What are your competitors doing that you aren’t? What are they doing that you might wish to avoid? Is there scope for collaboration between businesses across social media? These important questions can be answered once you choose to engage with your wider online community.

Style is Substance

This final point presents a somewhat less tangible outcome, though one which is so often overlooked even by those adept at marketing their brand online.

Social media isn’t just about getting an insight into others or boosting your outreach; it presents an opportunity to not just promote but to refine your own business. With the general trend towards eye-catching infographics and snappy yet insightful short videos, building up your business on social media allows you to perfect precisely how people see and understand your business, which remains an increasingly important facet of the current business landscape. Refining your brand has never been easier, from presenting a stylish display of your products, to allowing a more human voice to cut through a more precise, technical idea. All of this is available at a fraction of the cost of more conventional marketing and design processes. Ultimately, your online presence represents the first impressions of your business that your customers will see, and thus its capacity for both grasping and keeping their attention shouldn’t be overlooked. An engaging social media presence, more than a billboard or magazine ad, is likely to keep them returning – and themselves engaging – with your business and your ideas.

Just a fad?

Those who remain sceptical of the capacity for social media to promote and transform your business ideas perhaps ought to head the advice of Ryan Holmes, CEO of Hootsuite, the internet’s most widely used social media managing platform with more than 10 million users:

Right now, we’re undergoing a business transformation just as momentous as the advent of the Internet. Its promise is almost as limitless and yet there are still holdouts who insist it’s “just a fad.”

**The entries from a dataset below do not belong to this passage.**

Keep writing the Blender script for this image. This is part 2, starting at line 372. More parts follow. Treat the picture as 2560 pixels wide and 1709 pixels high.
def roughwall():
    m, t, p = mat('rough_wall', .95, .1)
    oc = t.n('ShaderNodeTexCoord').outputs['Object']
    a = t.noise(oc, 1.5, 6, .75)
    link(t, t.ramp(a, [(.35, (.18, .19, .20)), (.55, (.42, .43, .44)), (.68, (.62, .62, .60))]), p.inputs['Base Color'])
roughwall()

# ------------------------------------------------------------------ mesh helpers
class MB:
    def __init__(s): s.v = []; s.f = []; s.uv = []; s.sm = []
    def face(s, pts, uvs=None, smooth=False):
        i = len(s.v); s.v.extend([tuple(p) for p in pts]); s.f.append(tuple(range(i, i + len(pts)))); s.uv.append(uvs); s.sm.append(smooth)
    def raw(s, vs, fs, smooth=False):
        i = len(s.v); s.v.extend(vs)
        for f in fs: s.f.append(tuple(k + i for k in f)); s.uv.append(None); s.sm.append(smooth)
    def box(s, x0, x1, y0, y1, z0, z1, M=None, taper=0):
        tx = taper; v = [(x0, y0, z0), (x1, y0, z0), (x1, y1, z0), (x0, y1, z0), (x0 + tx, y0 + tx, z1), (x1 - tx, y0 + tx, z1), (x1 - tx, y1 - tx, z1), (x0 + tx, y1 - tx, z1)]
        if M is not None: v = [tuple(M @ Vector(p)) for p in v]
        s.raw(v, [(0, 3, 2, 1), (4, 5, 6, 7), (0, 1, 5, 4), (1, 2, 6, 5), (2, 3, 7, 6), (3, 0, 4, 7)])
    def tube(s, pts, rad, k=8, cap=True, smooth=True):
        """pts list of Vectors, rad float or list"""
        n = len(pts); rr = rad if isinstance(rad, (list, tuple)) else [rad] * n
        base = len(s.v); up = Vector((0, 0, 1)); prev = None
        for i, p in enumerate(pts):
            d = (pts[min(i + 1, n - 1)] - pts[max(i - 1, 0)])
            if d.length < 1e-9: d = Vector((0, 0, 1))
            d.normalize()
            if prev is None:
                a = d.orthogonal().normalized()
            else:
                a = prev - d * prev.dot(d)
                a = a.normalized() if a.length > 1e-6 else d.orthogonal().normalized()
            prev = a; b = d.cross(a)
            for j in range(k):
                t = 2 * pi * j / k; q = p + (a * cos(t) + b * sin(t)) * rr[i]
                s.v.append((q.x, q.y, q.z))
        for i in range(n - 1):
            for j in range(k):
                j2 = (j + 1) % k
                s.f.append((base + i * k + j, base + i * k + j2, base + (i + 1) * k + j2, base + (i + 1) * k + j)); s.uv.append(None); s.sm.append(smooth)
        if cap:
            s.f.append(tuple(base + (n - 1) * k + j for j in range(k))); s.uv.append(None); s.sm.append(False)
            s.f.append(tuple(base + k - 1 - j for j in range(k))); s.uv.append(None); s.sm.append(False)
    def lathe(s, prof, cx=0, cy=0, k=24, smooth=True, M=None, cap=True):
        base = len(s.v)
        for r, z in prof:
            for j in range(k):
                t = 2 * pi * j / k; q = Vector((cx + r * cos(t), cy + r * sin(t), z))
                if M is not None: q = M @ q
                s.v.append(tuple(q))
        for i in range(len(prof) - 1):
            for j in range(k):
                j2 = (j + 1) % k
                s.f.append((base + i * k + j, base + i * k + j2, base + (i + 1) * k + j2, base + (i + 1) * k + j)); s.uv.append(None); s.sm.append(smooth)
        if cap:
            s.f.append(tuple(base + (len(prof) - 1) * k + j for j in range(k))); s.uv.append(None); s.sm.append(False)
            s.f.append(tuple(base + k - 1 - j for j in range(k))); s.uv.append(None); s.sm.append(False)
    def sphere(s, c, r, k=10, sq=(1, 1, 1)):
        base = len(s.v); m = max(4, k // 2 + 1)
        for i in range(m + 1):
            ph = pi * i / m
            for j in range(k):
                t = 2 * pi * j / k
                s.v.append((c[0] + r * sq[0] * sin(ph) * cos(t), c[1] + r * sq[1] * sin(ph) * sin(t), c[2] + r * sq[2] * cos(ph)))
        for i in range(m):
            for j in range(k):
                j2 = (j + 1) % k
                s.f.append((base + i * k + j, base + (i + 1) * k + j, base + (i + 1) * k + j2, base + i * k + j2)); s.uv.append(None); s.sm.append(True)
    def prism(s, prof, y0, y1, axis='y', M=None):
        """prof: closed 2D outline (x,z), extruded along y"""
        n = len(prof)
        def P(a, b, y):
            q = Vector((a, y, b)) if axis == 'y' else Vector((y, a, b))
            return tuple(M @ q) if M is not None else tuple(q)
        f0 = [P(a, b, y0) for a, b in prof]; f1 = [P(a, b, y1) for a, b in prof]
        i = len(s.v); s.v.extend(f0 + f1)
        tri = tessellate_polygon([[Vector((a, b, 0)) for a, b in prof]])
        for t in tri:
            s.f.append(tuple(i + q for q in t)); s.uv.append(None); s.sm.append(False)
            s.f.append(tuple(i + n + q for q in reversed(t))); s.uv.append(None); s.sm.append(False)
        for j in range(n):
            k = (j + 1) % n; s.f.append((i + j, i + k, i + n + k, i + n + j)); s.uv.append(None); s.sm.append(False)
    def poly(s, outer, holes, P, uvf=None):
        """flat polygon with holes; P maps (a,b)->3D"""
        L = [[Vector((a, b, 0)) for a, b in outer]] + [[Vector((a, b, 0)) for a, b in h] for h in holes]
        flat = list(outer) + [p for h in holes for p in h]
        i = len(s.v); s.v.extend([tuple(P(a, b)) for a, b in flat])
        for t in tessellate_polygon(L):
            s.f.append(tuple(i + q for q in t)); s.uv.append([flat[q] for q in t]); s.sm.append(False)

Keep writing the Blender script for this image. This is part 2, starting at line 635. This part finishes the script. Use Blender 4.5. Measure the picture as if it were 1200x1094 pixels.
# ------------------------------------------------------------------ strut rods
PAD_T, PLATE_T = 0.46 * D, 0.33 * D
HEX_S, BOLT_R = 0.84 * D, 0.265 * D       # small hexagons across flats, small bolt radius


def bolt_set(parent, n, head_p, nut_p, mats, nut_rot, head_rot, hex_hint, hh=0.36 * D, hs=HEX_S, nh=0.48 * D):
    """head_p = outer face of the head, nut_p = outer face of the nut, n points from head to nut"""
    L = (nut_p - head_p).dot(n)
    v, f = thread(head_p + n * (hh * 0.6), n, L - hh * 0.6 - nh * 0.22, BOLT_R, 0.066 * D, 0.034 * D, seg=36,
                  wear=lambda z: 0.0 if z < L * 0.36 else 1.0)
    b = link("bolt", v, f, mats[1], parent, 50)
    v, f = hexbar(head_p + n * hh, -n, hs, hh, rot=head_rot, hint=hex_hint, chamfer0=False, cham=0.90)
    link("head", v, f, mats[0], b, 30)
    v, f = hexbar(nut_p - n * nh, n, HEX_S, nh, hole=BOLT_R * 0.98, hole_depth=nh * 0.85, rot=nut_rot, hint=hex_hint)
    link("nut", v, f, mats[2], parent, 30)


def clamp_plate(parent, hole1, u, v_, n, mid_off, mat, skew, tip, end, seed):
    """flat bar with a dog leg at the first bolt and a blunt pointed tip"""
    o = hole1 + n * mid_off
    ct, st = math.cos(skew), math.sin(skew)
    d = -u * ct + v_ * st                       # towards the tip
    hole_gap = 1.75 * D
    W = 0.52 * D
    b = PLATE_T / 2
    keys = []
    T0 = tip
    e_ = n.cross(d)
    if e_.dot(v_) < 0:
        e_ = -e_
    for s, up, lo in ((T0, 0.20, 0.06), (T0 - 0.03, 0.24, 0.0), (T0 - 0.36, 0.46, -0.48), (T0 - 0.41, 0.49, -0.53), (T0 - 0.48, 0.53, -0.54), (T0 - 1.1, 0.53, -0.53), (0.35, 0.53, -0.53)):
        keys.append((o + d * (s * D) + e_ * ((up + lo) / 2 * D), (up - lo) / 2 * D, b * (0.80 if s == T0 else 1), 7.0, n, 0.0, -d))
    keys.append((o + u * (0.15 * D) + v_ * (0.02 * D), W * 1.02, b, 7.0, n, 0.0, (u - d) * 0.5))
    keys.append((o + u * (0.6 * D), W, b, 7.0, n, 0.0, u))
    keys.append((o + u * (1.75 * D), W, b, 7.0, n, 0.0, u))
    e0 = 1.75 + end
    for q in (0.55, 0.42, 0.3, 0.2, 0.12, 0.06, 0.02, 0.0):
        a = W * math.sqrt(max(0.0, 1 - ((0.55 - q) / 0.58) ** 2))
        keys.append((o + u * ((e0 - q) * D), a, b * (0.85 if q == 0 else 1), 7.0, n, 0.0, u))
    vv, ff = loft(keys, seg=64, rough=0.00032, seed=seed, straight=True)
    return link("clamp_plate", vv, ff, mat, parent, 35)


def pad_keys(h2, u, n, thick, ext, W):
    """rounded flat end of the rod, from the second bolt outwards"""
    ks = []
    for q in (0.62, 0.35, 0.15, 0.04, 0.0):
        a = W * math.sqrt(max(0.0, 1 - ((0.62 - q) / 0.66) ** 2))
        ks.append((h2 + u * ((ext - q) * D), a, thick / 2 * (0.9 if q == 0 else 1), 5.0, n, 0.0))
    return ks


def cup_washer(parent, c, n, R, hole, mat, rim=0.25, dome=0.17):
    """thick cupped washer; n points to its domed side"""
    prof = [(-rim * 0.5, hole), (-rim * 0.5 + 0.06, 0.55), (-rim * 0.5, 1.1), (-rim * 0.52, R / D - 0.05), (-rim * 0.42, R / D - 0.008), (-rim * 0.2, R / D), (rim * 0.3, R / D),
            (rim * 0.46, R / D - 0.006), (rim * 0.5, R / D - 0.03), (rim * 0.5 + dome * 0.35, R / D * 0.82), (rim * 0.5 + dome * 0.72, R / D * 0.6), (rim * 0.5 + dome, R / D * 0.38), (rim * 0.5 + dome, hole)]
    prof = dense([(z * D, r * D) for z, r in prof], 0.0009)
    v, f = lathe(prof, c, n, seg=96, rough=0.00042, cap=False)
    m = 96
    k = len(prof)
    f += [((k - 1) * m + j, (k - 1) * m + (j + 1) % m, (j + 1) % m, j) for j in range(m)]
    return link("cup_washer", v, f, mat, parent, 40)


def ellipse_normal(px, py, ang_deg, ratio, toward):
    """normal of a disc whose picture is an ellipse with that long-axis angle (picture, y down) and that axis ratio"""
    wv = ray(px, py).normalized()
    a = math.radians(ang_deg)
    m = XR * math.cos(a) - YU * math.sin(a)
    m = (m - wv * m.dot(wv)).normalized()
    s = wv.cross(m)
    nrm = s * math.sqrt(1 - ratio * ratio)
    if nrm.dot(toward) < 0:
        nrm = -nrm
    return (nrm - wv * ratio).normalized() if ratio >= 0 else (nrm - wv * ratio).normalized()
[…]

Social media has already transformed the world, and the world of business is no different. Many still doubt – or perhaps more accurately, fail to properly grasp – the true value of social media in aiding business. That in spite of these changes (social media is still very much in its infancy, Facebook itself is still just 12 years old) renders this problem all the acuter.

There are many advantages to being had from effective engagement with social media. If your business does not make the most of these platforms, someone else surely will, and potential customers will soon take their business elsewhere. All of this may happen without them ever having the chance to hear about your product, no matter how suitable it might be for their needs.

You’ve got your killer idea, now go and sell it to the world.